Wuthering Heights

Wuthering Heights

Original title:
Wuthering Heights
2002 by Norton (first published December 1847)
Yorkshire Dales, England, 1800
ISBN 0393978893 (ISBN13: 9780393978896)

Sometimes just one book is enough to make history. That’s the case with Emily Bronte, whose one and only novel “Wuthering Heights” made it to the great classics of literary masterpieces. We are only left wondering how many more great novels would the author write if she didn’t die the year after the book had been published. 

Any story that deals with mental aspects of its characters’ lives is a difficult and controversial one. Especially when a woman writes the book. “Wuthering Heights” talks about both physical and mental abuse and cruelty in the society. The story is a storm of feelings, destructions, passions, and rage. 

The plot of the book is centered around the recollections of Nelly Dean, who works as a housekeeper at a manor house in Wuthering Heights. The previous owner of the house adopted a boy, Heathcliff, who develops a close relationship with his step-sister Catherine.

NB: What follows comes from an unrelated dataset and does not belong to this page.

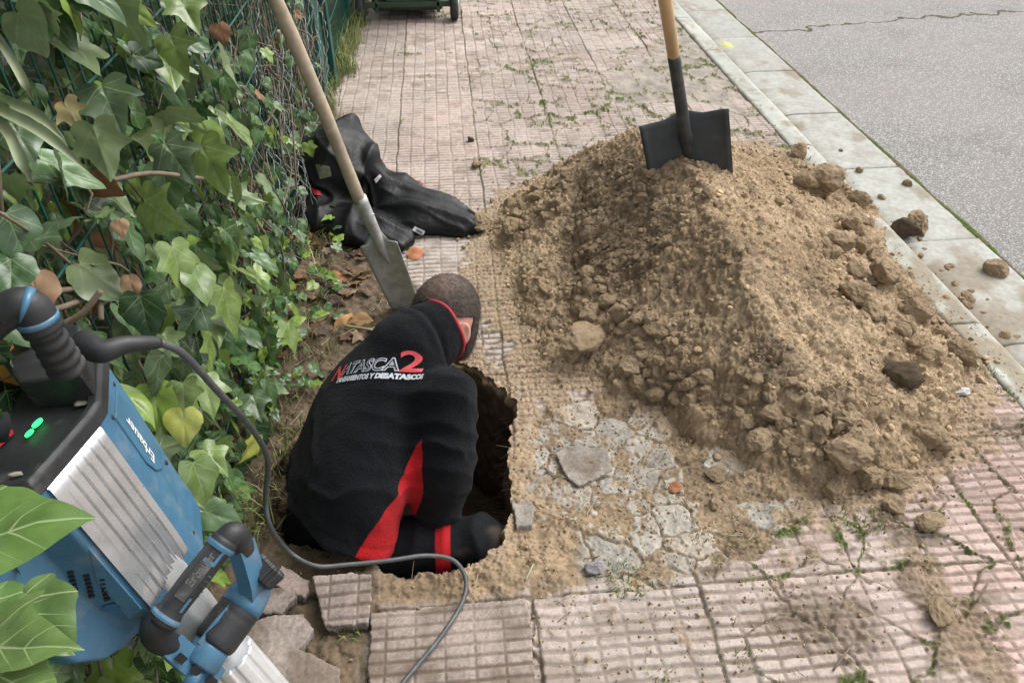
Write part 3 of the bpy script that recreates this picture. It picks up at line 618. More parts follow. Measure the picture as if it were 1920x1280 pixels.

When the rich landowner dies, it’s Mr. Earnshaw’s son Hindley who inherits the estate. Needless to say that the two boys didn’t greet each other with open arms. The more sorrow life threw at Hindley, the more cruel and abusive he got. Catherine accepts the marriage proposal of a rich and perspective man and it was the last drop for Heathcliff. He runs away and comes back later with a vindictive agenda on his mind. 

Everybody has their own imagination about love: love for family, love for your chosen one, love for people around us. For some love is manifested in protection and care, for others – in a hurricane of feelings. Some build their relationships as equals, others need to dominate their counterparts. That’s the main takeaway from the book – the diversity of perceptions and approaches to life. 

For the characters of “Wuthering Heights” love turned into obsession and danger and didn’t bring much happiness. It became easy to confuse with the word “suffering”. But it’s still worth discovering and living through.